● **Required task**: Pull out every line below holding the word "from".

━━━━━━━━━━

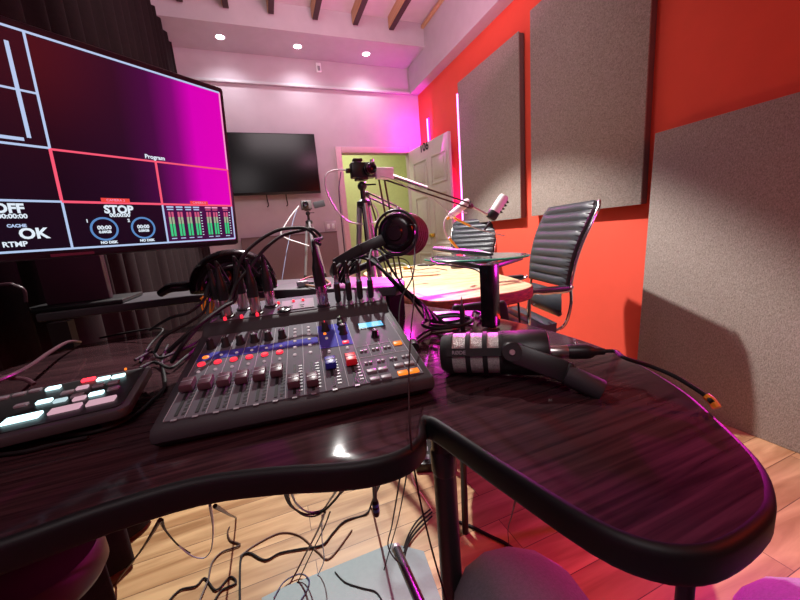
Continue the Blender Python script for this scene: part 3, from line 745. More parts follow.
# ------------------------------------------------------------------ dynamic microphone lying on the desk
mp0 = pt(446, 353, z=.842); mp1 = pt(548, 352, z=.846)
mxz = (mp1-mp0).normalized(); LM_ = (mp1-mp0).length
MICM = aim(mp0, mxz)
mic = thing('microphone', 'black dynamic microphone with silver mesh bands lying on the desk beside the mixer', 'microphone', MICM)
Rm = .0305
MESH = mat('silver_mesh', (.60, .56, .54), .4, .35, bump=1.2, scale=500, bscale=900, var=.5)
s1 = LM_/.115
MB().lathe([(0, -.006*s1), (Rm*.8, -.004*s1), (Rm*.97, .002*s1), (Rm, .008*s1), (Rm*.99, .010*s1), (Rm*.9, .0105*s1)], MICM).build('front_cap', BLKM, mic)
MB().lathe([(Rm*.93, .006*s1), (Rm*.93, .066*s1)], MICM, seg=40).build('mesh_grille', MESH, mic)
for z in (.028, .047, .065): MB().lathe([(Rm*.9, (z-.003)*s1), (Rm*1.0, (z-.0025)*s1), (Rm*1.0, (z+.0025)*s1), (Rm*.9, (z+.003)*s1)], MICM).build('grille_band', BLKM, mic)
ribs = MB()
for k in range(3):
    a = -.9+k*2.1+PI*.5
    o = V((Rm*.985*math.cos(a), Rm*.985*math.sin(a), 0)); ribs.beam(MICM @ (o+V((0, 0, .005*s1))), MICM @ (o+V((0, 0, .068*s1))), .011, .003, up=MICM.to_3x3() @ o.normalized())
ribs.build('grille_rib', BLKM, mic)
MB().lathe([(Rm*.9, .064*s1), (Rm*1.0, .066*s1), (Rm*1.0, .082*s1), (Rm*1.02, .084*s1), (Rm*1.02, .108*s1), (Rm*.97, .114*s1), (Rm*.80, .1155*s1), (0, .1155*s1)], MICM).build('body', BLK, mic)
# yoke side plate facing the camera
toc = (CAM-(mp0+mxz*.08)).normalized(); sd = (toc-mxz*toc.dot(mxz)).normalized()
pv = mp0+mxz*.076*s1+sd*(Rm+.003)
MB().lathe([(0, .006), (.012, .006), (.014, .004), (.014, 0), (0, 0)], aim(pv-sd*.001, sd)).build('pivot_disc', BLK, mic)
MB().lathe([(0, .0025), (.0035, .0025), (.004, 0)], aim(pv+sd*.005, sd)).build('pivot_bolt', STEEL, mic)
jn = pt(566, 372, z=.835)
yk = MB(); yk.beam(pv+sd*.001, jn+sd*.004, .028, .006, up=sd, bev=.003); yk.beam(mp0+mxz*.076*s1-sd*(Rm+.006), jn-sd*.03, .028, .006, up=sd, bev=.003); yk.beam(jn+sd*.006, jn-sd*.034, .02, .024, bev=.004); yk.build('yoke', BLK, mic)
je = pt(590, 378, z=.831); je = V((je.x, je.y, .8255)); jn2 = V((jn.x, jn.y, .836))
MB().lathe([(0, 0), (.0130, 0), (.0135, .002), (.0135, .040), (.0125, .042), (.0085, .042), (.0085, .03), (0, .03)], aim(jn2-V((0, 0, .004)), je-jn2)).build('threaded_mount', DGREY, mic)
MT = MICM @ Matrix.Translation((0, 0, 0))
# maker lettering on the band
xx = mxz; zz_ = sd; yy_ = zz_.cross(xx)
lp = mp0+mxz*.0185*s1+sd*(Rm*1.0+.0012)
MB().box(lp-sd*.0008, (.020, .0085, .002), frame((0, 0, 0), xx, yy_, zz_).to_3x3()).build('name_plate', BLKM, mic)
MB().text('RØDE', .0070, frame(lp+sd*.0005, xx, yy_, zz_), bold=.0002).build('name_lettering', GTXT, mic, recalc=False)
# its cable
ce = mp0+mxz*(.1155*s1)
cx_ = mxz
lead = [ce+cx_*.062, ce+cx_*.08]+[pt(625, 358, z=.85), pt(650, 366, z=.838), pt(674, 376, z=.832), pt(694, 388, z=.825), pt(706, 396, z=.820), pt(712, 402, z=.818)]
t = cable(lead, .0032, 'microphone_cable', 'black microphone lead running from the lying microphone over the right desk edge', ends=None)
MB().lathe([(0, -.002), (.0088, -.001), (.0092, .002), (.0092, .024), (.0085, .025)], aim(ce, cx_)).build('metal_shell', STEEL, t)
MB().lathe([(.0092, .024), (.0098, .028), (.0098, .046), (.0085, .052), (.0050, .058), (.0042, .068), (0, .068)], aim(ce, cx_)).build('boot', BLK, t)
e = [pt(706, 396, z=.820), pt(712, 401, z=.817), pt(717, 408, z=.812)]
MB().tube(e, .0042).build('orange_sleeve', ORG, t)

# ------------------------------------------------------------------ glass riser standing on the desk
gb = pt(491, 327, z=DT); gz = None
d_ = ray(491, 261); tt = gb.y/d_.y; gz = (CAM+d_*tt).z
GL = mat('green_edge_glass', (.55, .8, .7), .03, trans=.85, spec=.6); GL2 = mat('green_glass_edge', (.05, .35, .22), .15)
gc_ = (pt(430, 257, z=gz)+pt(527, 255, z=gz))/2; rx = (pt(430, 257, z=gz)-pt(527, 255, z=gz)).length/2
gdir = (pt(527, 255, z=gz)-pt(430, 257, z=gz)); ga = math.atan2(gdir.y, gdir.x)
ry = .095
gs = thing('glass_riser', 'small oval glass shelf on a black post standing on the desk', 'stand', (gb.x, gb.y, DT))
el = [V((rx*math.cos(a), ry*math.sin(a), 0)) for a in [2*PI*k/48 for k in range(48)]]
ME = Matrix.Translation((gc_.x, gc_.y, 0)) @ Matrix.Rotation(ga, 4, 'Z')
MB().prism([(p.x, p.y) for p in el], gz-.0055, gz, ME, bev=.001, bseg=1).build('glass_top', GL, gs)
ed = [ME @ V((p.x*1.002, p.y*1.002, gz-.0028)) for p in el]; MB().sweep(ed+[ed[0]], .0024, 6, False).build('glass_rim', GL2, gs)
MB().box((gb.x, gb.y, (DT+gz-.006)/2+.001), (.030, .030, gz-.008-DT), Matrix.Rotation(ga, 3, 'Z'), bev=.002).build('post', GLOSS, gs)
MB().beam(pt(434, 259, z=gz-.013), V((gb.x, gb.y, gz-.013)), .016, .010, bev=.002).build('support_bar', BLK, gs)
MB().beam(pt(520, 258, z=gz-.013), V((gb.x, gb.y, gz-.013)), .016, .010, bev=.002).build('support_bar', BLK, gs)
# recorder pen on the glass
a_, b_ = pt(434, 249, z=gz+.012), pt(494, 254.5, z=gz+.008)
t = thing('stylus_pen', 'thick grey and black stylus pen lying on the glass shelf', 'pen', a_)
ax_ = (b_-a_); Lp = ax_.length; PM = aim(a_, ax_)
MB().lathe([(0, 0), (.006, .001), (.0072, .006), (.0072, Lp*.55), (.0062, Lp*.56)], PM).build('barrel', mat('grey_pen_barrel', (.12, .10, .13), .25), t)
MB().lathe([(.0062, Lp*.54), (.0078, Lp*.57), (.0078, Lp*.82), (.004, Lp*.97), (0, Lp)], PM).build('grip', BLK, t)
q = aim(a_+V((0, 0, .007)), ax_); MB().beam(q @ V((0, 0, .006)), q @ V((0, 0, Lp*.4)), .003, .003).build('clip', WHITE, t)
cable([pt(437, 256, z=gz+.006), pt(431, 259, z=gz+.003), pt(436, 263, z=gz+.004), pt(455, 266, z=gz+.004), pt(476, 270, z=gz-.02), pt(488, 280, z=gz-.06)], .0018, 'thin_cable', 'thin black lead curling under the pen at the glass shelf edge')

# things behind the microphone on the desk: upright jack, papers, coiled lead
jb = pt(463, 330, z=DT)
t = thing('jack_adapter', 'slim black jack plug standing upright on the desk behind the microphone', 'plug', jb)
hh = .062
MB().lathe([(.0055, .001), (.0055, hh*.70), (.0035, hh*.86), (.0018, hh*.9)], Matrix.Translation(jb)).build('sleeve', BLK, t)
MB().lathe([(.0017, hh*.88), (.0017, hh*1.05), (.0008, hh*1.15), (0, hh*1.16)], Matrix.Translation(jb)).build('tip', STEEL, t)
a_, b_, c_, d__ = pt(432, 312, z=DT+.001), pt(476, 311, z=DT+.001), pt(473, 325, z=DT+.001), pt(430, 322, z=DT+.001)
p = MB(); p.m(mat('pinkish_paper', (.55, .42, .55), .6)); p._f([p.bm.verts.new(q+V((0, 0, .001))) for q in (a_, b_, c_, d__)])
vs = [p.bm.verts.new(q) for q in (a_, b_, c_, d__)]; p._f(vs)
tag(p.build('paper_sheet', None), 'pale sheet of paper lying on the magenta-lit desk behind the microphone', 'paper')
t = thing('coiled_cable', 'flat coil of black lead on the desk between mixer and microphone', 'cable', pt(445, 318, z=DT))
for k, (px, py, rr) in enumerate(((448, 318, .045), (452, 321, .05), (447, 322, .055))):
    MB().torus(Matrix.Translation(pt(px, py, z=DT+.005+k*.006)) , rr, .0032, n=36, seg=8, ry=rr*.8).build('loop', RUB, t)
cable([pt(478, 318, z=DT+.006), pt(482, 314, z=DT+.006), pt(474, 311, z=DT+.005), pt(470, 318, z=DT+.005), pt(455, 326, z=DT+.005), pt(430, 330, z=DT+.005), pt(417, 338, z=DT+.005)], .0036, 'black_cable', 'thick black lead lying on the desk with a plug by the mixer corner')
t = thing('plug', 'black plug lying on the desk at the right side of the mixer', 'plug', pt(417, 342, z=DT+.008))
MB().lathe([(0, 0), (.0078, 0), (.0082, .004), (.0072, .028), (.004, .032), (0, .032)], aim(pt(415, 347, z=DT+.0085), pt(408, 332, z=DT+.0085)-pt(415, 347, z=DT+.0085))).build('barrel', BLK, t)

# ------------------------------------------------------------------ wooden live-edge table
TZ = .74
TW = wood('blond_live_edge_wood', (.52, .34, .17), (.78, .58, .36), (3, 14, 3), 3, .6, spec=.2)
TE = wood('red_lit_bark_edge', (.10, .02, .01), (.34, .06, .03), (8, 8, 40), 4, .7)  # red light falling on the bark edge is put into its colour
tp_ = [(.60, 1.25), (.68, 1.20), (.80, 1.185), (.93, 1.175), (1.03, 1.19), (1.12, 1.25), (1.16, 1.33), (1.20, 1.45), (1.25, 1.65), (1.30, 1.95), (1.32, 2.3), (1.28, 2.6), (1.2, 2.76), (1.02, 2.84), (.78, 2.8), (.66, 2.6), (.63, 2.3), (.60, 1.95), (.57, 1.6), (.575, 1.38)]
tb = thing('table', 'blond live-edge wooden table with bark edge coloured red-lit behind the desk', 'table', (1.0, 2.0, 0))
pl = smooth_loop([(x+random.uniform(-.006, .006), y+random.uniform(-.006, .006), 0) for x, y in tp_], 4)
d = MB(); d.m(TE).prism([(q.x, q.y) for q in pl], TZ-.055, TZ, bev=.006, bseg=2); d.mats.append(TW)
bmesh.ops.recalc_face_normals(d.bm, faces=d.bm.faces)
max((f for f in d.bm.faces if f.calc_center_median().z > TZ-.002), key=lambda f: f.calc_area()).material_index = 1
d.build('tabletop', None, tb, ang=50)
for lx, ly, sx_, sy_ in ((.74, 1.36, -1, -1), (1.12, 1.42, 1, -1), (.74, 2.6, -1, 1), (1.2, 2.6, 1, 1)):
    l = MB(); foot = V((lx+sx_*.05, ly+sy_*.05, .006))
    for o in ((-.05, 0), (.05, 0), (0, .05)): l.tube([(lx+o[0], ly+o[1], TZ-.056), (foot+V((o[0]*.12, o[1]*.12, 0)))], .0055)
    l.box((lx, ly+.015, TZ-.058), (.14, .10, .005)); l.build('leg', BLK, tb)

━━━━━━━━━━

● **Task result**:
Continue the Blender Python script for this scene: part 3, from line 745. More parts follow.
t = cable(lead, .0032, 'microphone_cable', 'black microphone lead running from the lying microphone over the right desk edge', ends=None)